OAKLAND, Calif. — A new investigation into the circumstances surrounding a BART police officer's fatal shooting of Oscar Grant III began over the weekend, as a second officer came under fire for allegedly using excessive force.
In a previously unexamined segment of cell phone video unearthed the week of Grant's death on Jan. 1, an officer appears to walk up to a man who is standing against the wall at the Fruitvale BART station and strike that man with his right hand. Some have called the blow an unprovoked punch, and BART officials responded by announcing a new investigation.
Grant died early New Year's Day when now-former BART police Officer Johannes Mehserle, responding with four other officers to reports of a fight on a train, shot and killed Grant as the Hayward resident lay face down and restrained by another officer. BART police investigated the incident for just under two weeks and turned their findings over to Alameda County District Attorney Tom Orloff's office. Orloff charged Mehserle with second-degree murder.
At no time during that initial investigation did any witnesses or officers raise a complaint about any officer other than Mehserle using unreasonable force, BART spokesman Linton Johnson said.
Civil rights attorney John Burris, who is representing Grant's family in a $25 million suit against BART, said witnesses he interviewed in the days immediately following the shooting had described the officer in question as punching Grant several times, as well as using "rough language," threatening people and possibly using racial slurs.
BART has declined to identify any of the officers present at the shooting besides Mehserle, citing a request from Orloff's office.

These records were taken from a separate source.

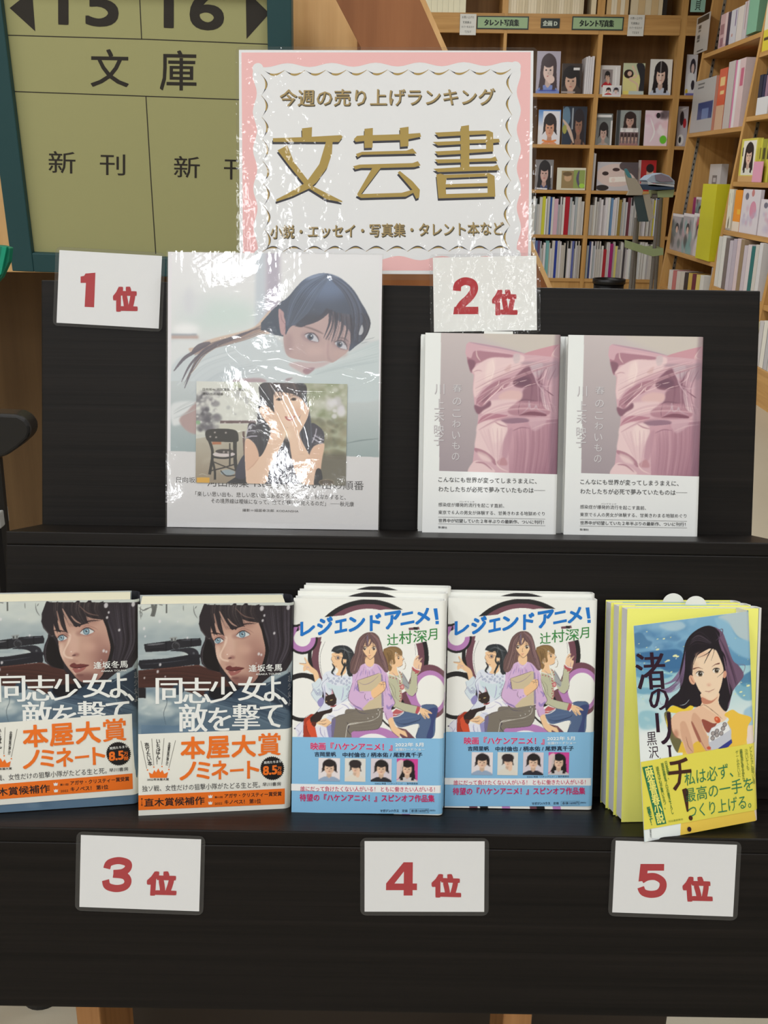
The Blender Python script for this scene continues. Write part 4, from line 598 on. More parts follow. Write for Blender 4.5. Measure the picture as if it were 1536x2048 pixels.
def paint_card():
    c = Canvas(QI, 300, 202, (206, 208, 200), view=(380, 750, 7.68), seed=14)
    c.rect(90, 100, 1200, 760, (212, 214, 208)); c.blobs(60, 90, 300, 420, 900, 20, 60, [(88, 84, 96), (110, 106, 118), (72, 70, 80), (130, 126, 132)], .6, 1.1); c.blobs(26, 90, 300, 420, 800, 12, 34, [(214, 214, 210), (190, 190, 192)], .8); c.blobs(30, 560, 280, 1060, 700, 10, 36, [(176, 178, 176), (160, 162, 166), (226, 228, 222)], .6); c.blobs(10, 520, 120, 800, 230, 16, 40, [(180, 192, 160), (150, 160, 140)], .6)
    c.ell(120, 760, 34, 30, (130, 176, 130), .8, 0, 5)
    c.rect(460, 735, 1010, 775, (84, 58, 64), .9, 4); c.rect(450, 790, 900, 890, (200, 198, 184), .9, 6); c.rect(90, 940, 250, 1010, (196, 198, 192), .9, 6); c.grad([(85, 1010), (860, 890), (860, 1700), (85, 1700)], (178, 172, 158), (150, 136, 118), (300, 1000), (300, 1650)); c.blobs(20, 100, 1050, 800, 1600, 30, 90, [(190, 184, 170), (160, 150, 134)], .4, .5)
    # chair
    CH = (34, 32, 34)
    c.poly([(240, 900), (330, 862), (600, 862), (720, 900), (745, 1000), (720, 1060), (500, 1060), (290, 1050), (240, 990)], CH); c.rect(340, 1060, 480, 1100, (170, 96, 60), .9, 4); c.line([(290, 1030), (340, 1180), (340, 1320), (300, 1560)], 44, CH, 1, 0); c.line([(690, 1040), (690, 1200), (700, 1400), (740, 1560)], 56, CH, 1, 0); c.ell(520, 1250, 170, 40, (206, 196, 196)); c.ell(530, 1205, 140, 36, (60, 54, 54)); c.line([(350, 1290), (520, 1310), (700, 1280)], 30, CH, 1, 0); c.line([(340, 1320), (380, 1500), (385, 1640)], 34, CH, 1, 0)
    c.line([(330, 1500), (500, 1460), (700, 1400)], 20, CH, 1, 0); c.line([(370, 1370), (540, 1440), (700, 1500)], 18, CH, 1, 0); c.line([(612, 1080), (612, 1420)], 22, CH, 1, 0); c.ell(580, 1530, 110, 44, (150, 164, 172)); c.line([(470, 1500), (560, 1580), (700, 1570)], 16, CH, 1, 0); c.line([(820, 900), (840, 1260)], 34, (90, 66, 66), .9, 0)
    for x, y in ((380, 915), (310, 980), (400, 990), (550, 920), (520, 1215), (585, 1218), (535, 770), (765, 770)): c.ell(x, y, 16, 14, (200, 190, 186), .85, 0, 3)
    c.poly([(560, 1690), (700, 1600), (860, 1560), (880, 1710), (560, 1710)], (40, 42, 52), sm=False); c.poly([(740, 1400), (850, 1260), (860, 1600), (700, 1600)], (58, 58, 76))
    # woman: right side is given in the second view
    c.v = (540, 750, 7.68)
    c.rect(480, 100, 1180, 1760, (168, 172, 150)); c.blobs(120, 500, 180, 1170, 760, 20, 70, [(196, 200, 184), (150, 152, 128), (120, 132, 96), (210, 212, 204), (176, 178, 160)], .55); c.blobs(90, 560, 700, 1170, 1300, 20, 70, [(130, 128, 100), (104, 104, 84), (150, 142, 118), (90, 92, 72)], .6); c.rect(700, 1250, 1180, 1760, (92, 86, 76), .8, 30); c.blobs(14, 900, 420, 1170, 700, 20, 56, [(222, 220, 226), (204, 200, 210)], .8, 1.3)
    HR = (46, 46, 56); SK = (230, 196, 172)
    c.v = (380, 750, 7.68)
    c.poly([(1110, 160), (1730, 160), (1790, 420), (1840, 700), (1880, 1050), (1820, 1450), (1100, 1450), (1020, 1100), (1030, 700), (1070, 400)], HR)
    # clothes with checks
    c.poly([(880, 860), (950, 770), (1020, 800), (1040, 1040), (1100, 1500), (860, 1500)], (50, 48, 60)); c.poly([(1200, 1100), (1700, 1100), (1760, 1700), (1150, 1720)], (44, 44, 58), sm=False); c.poly([(1860, 780), (2000, 850), (2060, 960), (2030, 1110), (1880, 1140), (1840, 1000)], (60, 58, 72))
    for x in range(1220, 1740, 52): c.line([(x, 1120), (x-14, 1400), (x-40, 1710)], 14, (140, 142, 156), .5, 0)
    for y in range(1150, 1700, 90): c.line([(1190, y), (1450, y+20), (1740, y)], 12, (120, 122, 140), .4, 0)
    for P in ([(890, 900), (960, 890), (1010, 900)], [(860, 1000), (940, 975), (1030, 975)], [(870, 940), (900, 840), (960, 790)], [(1880, 1000), (1960, 1060), (2040, 1090)], [(1900, 960), (1990, 1010), (2050, 1040)], [(1940, 860), (1920, 960), (1870, 1080)]): c.line(P, 18, (190, 186, 200), .85, 0)
    # face
    FC = [(1290, 320), (1400, 300), (1600, 340), (1740, 440), (1740, 600), (1690, 720), (1600, 800), (1500, 840), (1400, 800), (1320, 700), (1290, 560)]
    c.poly(FC, (232, 200, 178)); c.soft(1640, 620, 90, 120, (220, 174, 152), .6); c.poly([(1460, 670), (1530, 690), (1610, 660), (1580, 720), (1520, 740), (1470, 710)], (186, 104, 100)); c.poly([(1490, 688), (1540, 700), (1590, 676), (1560, 712), (1510, 714)], (246, 240, 236)); c.line([(1500, 560), (1530, 600), (1560, 590)], 8, (190, 140, 124), .8)
    for ex in (1370, 1590): c.ell(ex, 414, 48, 20, (110, 84, 76), .8); c.ell(ex, 412, 24, 18, (40, 30, 32)); c.line([(ex-54, 424), (ex, 390), (ex+54, 412)], 10, (60, 44, 44)); c.line([(ex-50, 366), (ex, 352), (ex+56, 366)], 10, (110, 88, 84), .8)
    # fringe and side hair
    for i in range(9): c.line([(1180+i*60, 150), (1220+i*58, 260), (1260+i*56, 360+(i % 2)*26)], 56, (76, 64, 70), .9, 2)
    c.strands([(1180, 160), (1220, 250), (1280, 370)], [(1700, 160), (1740, 280), (1760, 420)], 50, [(120, 96, 98), (50, 42, 50), (150, 126, 122)], 9, .6, 2); c.poly([(1640, 160), (1740, 160), (1800, 460), (1830, 760), (1700, 860), (1760, 600), (1740, 420)], HR); c.poly([(1100, 200), (1180, 160), (1230, 300), (1260, 420), (1160, 560), (1080, 520)], (54, 54, 66))
    c.strands([(1660, 700), (1700, 1000), (1720, 1400)], [(1820, 500), (1870, 900), (1850, 1300)], 60, [(84, 88, 104), (30, 32, 42), (120, 124, 138)], 8, .6); c.strands([(1080, 500), (1060, 800), (1060, 1200)], [(1180, 800), (1220, 1000), (1200, 1200)], 40, [(70, 76, 92), (34, 34, 44)], 8, .6)
    # hands and arms
    c.poly([(1060, 560), (1150, 500), (1240, 560), (1330, 660), (1480, 820), (1480, 900), (1440, 1040), (1330, 1260), (1220, 1500), (1160, 1690), (900, 1700), (856, 1560), (850, 1040), (990, 1090), (1060, 1290), (1160, 1160), (1240, 900), (1200, 800), (1110, 680)], SK); c.poly([(850, 1040), (990, 1090), (1060, 1290), (960, 1420), (870, 1500), (852, 1300)], (222, 182, 158), 1, 4); c.line([(1070, 1290), (980, 1410), (880, 1500)], 12, (190, 140, 118), .7, b=3)
    for P in ([(1120, 540), (1160, 600), (1240, 700)], [(1150, 520), (1210, 600), (1300, 700)]): c.line(P, 9, (180, 130, 112), .7)
    c.poly([(1720, 540), (1690, 470), (1750, 460), (1800, 520), (1830, 560), (1800, 700), (1720, 860), (1680, 940), (1720, 1060), (1850, 1300), (1960, 1500), (1920, 1760), (1760, 1720), (1640, 1600), (1560, 1300), (1520, 1040), (1460, 900), (1500, 840), (1600, 800), (1680, 720)], SK); c.poly([(1890, 1140), (2040, 1090), (2060, 1140), (2020, 1360), (1960, 1760), (1900, 1500), (1820, 1330)], (224, 186, 162), 1, 3); c.line([(1800, 1290), (1900, 1450), (1960, 1540)], 12, (190, 140, 118), .7, b=3)
    for P in ([(1700, 480), (1750, 540), (1760, 620)], [(1750, 470), (1800, 560), (1790, 660)]): c.line(P, 9, (180, 130, 112), .7)
    c.soft(1480, 960, 80, 90, (246, 222, 196), .8); c.line([(1460, 1040), (1500, 1060), (1540, 1050)], 6, (200, 150, 128), .6)
    c.poly([(1930, 1500), (2000, 1480), (2030, 1620), (1990, 1740), (1900, 1740)], (48, 48, 56)); c.ell(2090, 1680, 120, 46, (130, 116, 96), .9); c.ell(2090, 1680, 104, 34, (84, 72, 60)); c.rect(105, 1605, 300, 1685, (216, 164, 60)); c.line([(130, 1570), (190, 1550), (280, 1580)], 6, (210, 206, 190), .8)
    return c

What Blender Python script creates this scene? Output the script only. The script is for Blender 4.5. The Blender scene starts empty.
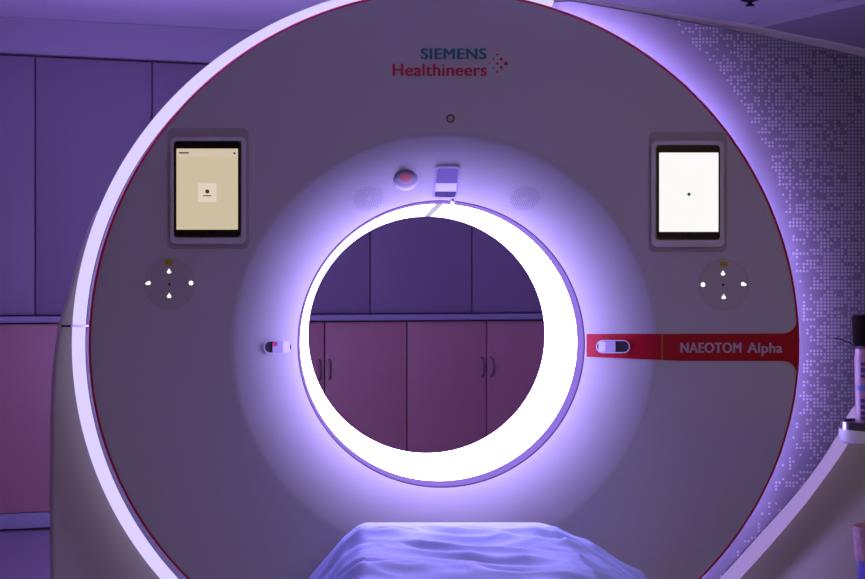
import bpy, bmesh, math, random
from mathutils import Vector, Matrix
random.seed(4)
S = bpy.context.scene
COL = S.collection
PI = math.pi
# ---------------------------------------------------------------- survey constants
F = 1413.0; PX, PY = 355.0, 289.5          # focal length and principal point of the photograph (865x579)
D = 3.914; H = 1.15                          # camera distance to the gantry face (y = 0), camera height
AX, AZ = 0.247, H - 0.1565                   # bore axis
R = 0.9867; RB = 0.936                       # front cover half width / half height of its lower half
RT = 0.410                                   # bore radius
RC = 0.587                                   # radius of the crease of the funnel
YL = 0.138                                   # depth of the funnel lip
def sc(y): return F / (D + y)
def P(px, py, y=0.0):
    s = sc(y); return Vector(((px - PX) / s, y, H - (py - PY) / s))

# ---------------------------------------------------------------- materials
def mat(name, col, rough=0.5, metal=0.0, emit=None, est=1.0, spec=0.5, noise=0.0, nscale=8.0, bump=0.0, bscale=60.0, alpha=None, coat=0.0):
    m = bpy.data.materials.new(name); m.use_nodes = True
    nt = m.node_tree; b = nt.nodes['Principled BSDF']
    b.inputs['Base Color'].default_value = (*col, 1); b.inputs['Roughness'].default_value = rough
    b.inputs['Metallic'].default_value = metal; b.inputs['Specular IOR Level'].default_value = spec
    b.inputs['Coat Weight'].default_value = coat
    if emit:
        b.inputs['Emission Color'].default_value = (*emit, 1); b.inputs['Emission Strength'].default_value = est
    if noise or bump:
        tc = nt.nodes.new('ShaderNodeTexCoord')
    if noise:
        n = nt.nodes.new('ShaderNodeTexNoise'); n.inputs['Scale'].default_value = nscale; n.inputs['Detail'].default_value = 5
        nt.links.new(tc.outputs['Object'], n.inputs['Vector'])
        mx = nt.nodes.new('ShaderNodeMix'); mx.data_type = 'RGBA'
        mx.inputs[6].default_value = (*[c * (1 - noise) for c in col], 1); mx.inputs[7].default_value = (*[min(1, c * (1 + noise)) for c in col], 1)
        nt.links.new(n.outputs['Fac'], mx.inputs[0]); nt.links.new(mx.outputs[2], b.inputs['Base Color'])
    if bump:
        n2 = nt.nodes.new('ShaderNodeTexNoise'); n2.inputs['Scale'].default_value = bscale
        nt.links.new(tc.outputs['Object'], n2.inputs['Vector'])
        bp = nt.nodes.new('ShaderNodeBump'); bp.inputs['Strength'].default_value = bump; bp.inputs['Distance'].default_value = 0.01
        nt.links.new(n2.outputs['Fac'], bp.inputs['Height']); nt.links.new(bp.outputs['Normal'], b.inputs['Normal'])
    return m

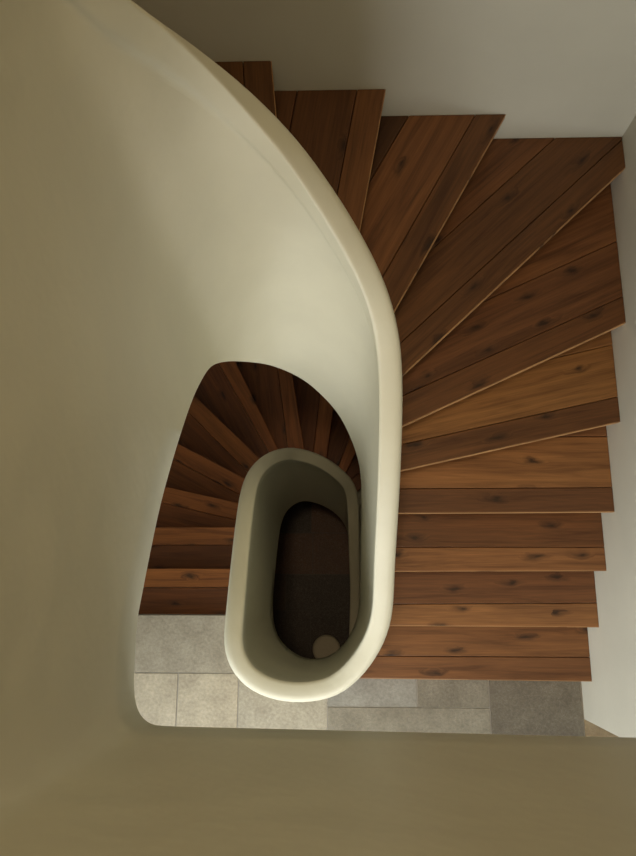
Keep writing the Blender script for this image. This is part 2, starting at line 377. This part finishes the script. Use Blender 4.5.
def build_tread(n_):
    z1 = RISE*n_; th = .04
    poly = tread_poly(n_)
    a, b, d, nn = line(n_)
    cx = sum(p[0] for p in poly)/len(poly); cy = sum(p[1] for p in poly)/len(poly)
    root = bpy.data.objects.new('stair_tread', None); C.objects.link(root)
    root.location = (cx, cy, z1-th)
    if n_ > 10:
        tag(root, 'oak tread out of sight behind the balustrade near the upper landing', 'stair tread')
    else: tag(root, LABELS[n_], 'stair tread')
    root['group'] = 'oak treads of the rising flight' if n_ > 0 else 'oak treads of the descending flight'
    if n_ in SEAM: seams = SEAM[n_]
    else:
        m = n_+17 if n_+17 in SEAM else n_-17
        seams = SEAM.get(m, [])
    rest = poly; parts = []
    dirs = []
    for s in seams:
        s0, s1 = s
        e = (s0[0]-s1[0], s0[1]-s1[1]); l = math.hypot(*e); e = (e[0]/l, e[1]/l)
        if e[0]*d[0]+e[1]*d[1] < 0: e = (-e[0], -e[1])
        nm = (-e[1], e[0])
        g = .0011
        parts.append(clip(rest, (s0[0]-nm[0]*g, s0[1]-nm[1]*g), (-nm[0], -nm[1]))); dirs.append(e)
        rest = clip(rest, (s0[0]+nm[0]*g, s0[1]+nm[1]*g), nm)
    parts.append(rest); dirs.append(dirs[-1] if dirs else d)
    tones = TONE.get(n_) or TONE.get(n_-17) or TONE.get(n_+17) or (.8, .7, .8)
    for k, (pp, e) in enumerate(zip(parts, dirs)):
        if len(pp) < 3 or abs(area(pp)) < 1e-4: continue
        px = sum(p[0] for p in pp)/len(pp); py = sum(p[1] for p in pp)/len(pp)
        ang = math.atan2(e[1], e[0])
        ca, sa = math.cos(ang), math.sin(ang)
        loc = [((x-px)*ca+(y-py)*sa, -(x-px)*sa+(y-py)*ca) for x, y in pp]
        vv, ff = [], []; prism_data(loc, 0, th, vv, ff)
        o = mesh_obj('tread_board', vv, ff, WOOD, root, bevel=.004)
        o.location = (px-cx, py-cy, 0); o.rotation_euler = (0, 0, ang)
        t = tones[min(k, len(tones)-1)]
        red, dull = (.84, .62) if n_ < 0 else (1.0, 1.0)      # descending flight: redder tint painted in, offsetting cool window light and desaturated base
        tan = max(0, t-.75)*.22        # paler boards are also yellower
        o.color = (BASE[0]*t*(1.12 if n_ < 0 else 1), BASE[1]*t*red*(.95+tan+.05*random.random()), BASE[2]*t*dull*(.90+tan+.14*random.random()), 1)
    # strip along the nosing, window highlight painted in as a paler colour
    ep = tread_poly(n_, -.0028, .03)
    ep = clip(ep, (b[0]-nn[0]*.0002, b[1]-nn[1]*.0002), (-nn[0], -nn[1]))
    if len(ep) > 2 and n_ > 0:
        vv, ff = [], []; prism_data([(x-cx, y-cy) for x, y in ep], .004, th-.003, vv, ff)
        o = mesh_obj('nosing_highlight', vv, ff, WOOD, root); o.color = (BASE[0]*1.9, BASE[1]*2.5, BASE[2]*3.0, 1)
        o['label'] = 'front edge of the tread with its window highlight painted in'
    # riser under the nosing
    rp = tread_poly(n_, .022, .03)
    rp = clip(rp, (b[0]+nn[0]*.042, b[1]+nn[1]*.042), (-nn[0], -nn[1]))
    if len(rp) > 2:
        vv, ff = [], []; prism_data([(x-cx, y-cy) for x, y in rp], -(RISE-th)+.001, -.0005, vv, ff)
        o = mesh_obj('riser', vv, ff, WOOD, root); o.color = (BASE[0]*.9, BASE[1]*.9, BASE[2]*.9, 1)
    return root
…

"I take this new allegation of police use of unreasonable force extremely seriously," BART General Manager Dorothy Dugger said in a statement Saturday. "As we said when we completed our preliminary investigation and delivered that to the district attorney, this remains an ongoing investigation."
Burris said the man being struck in the video is Grant. BART could neither confirm nor deny that Sunday.
Whoever it is, the blow appears to be unprovoked but could be lacking context in the video, according to Bob Talbot, a professor at the University of San Francisco School of Law.
"Police are allowed to use reasonable force to make a lawful arrest. That could have existed if they had probable cause to make an arrest," he said. "Reasonable force only, though: if you move past that and use excessive force, you commit a crime. And how we define reasonable force will always change depending on the circumstances. That's why you watch a video. But in that video you catch things out of context, and you can't be 100 percent sure."
The video does not show, for example, what the man is doing with his hands just before the officer strikes him, Talbot said.
"I can't see any self-defense in there," he said. "It didn't look like he was going for a weapon, but I sure couldn't see it from my screen. It's a little fuzzy, but didn't look like anything."
Some news reports have speculated that Orloff could be holding off on charges against the officer to encourage that officer to testify at Mehserle's trial.
"I don't know what (the officer) has said, in terms of what he observed Mehserle doing," Burris said.
"That may be an issue the DA has to deal with. The DA could very well give him immunity in exchange for his testimony. That's a tough call," Burris said. "Oscar's family thinks the man should be prosecuted but don't want to do anything that would hinder the murder charge against Mehserle. They would want anything that gets Mehserle prosecuted and convicted for murder. Any witnesses that support that would be important."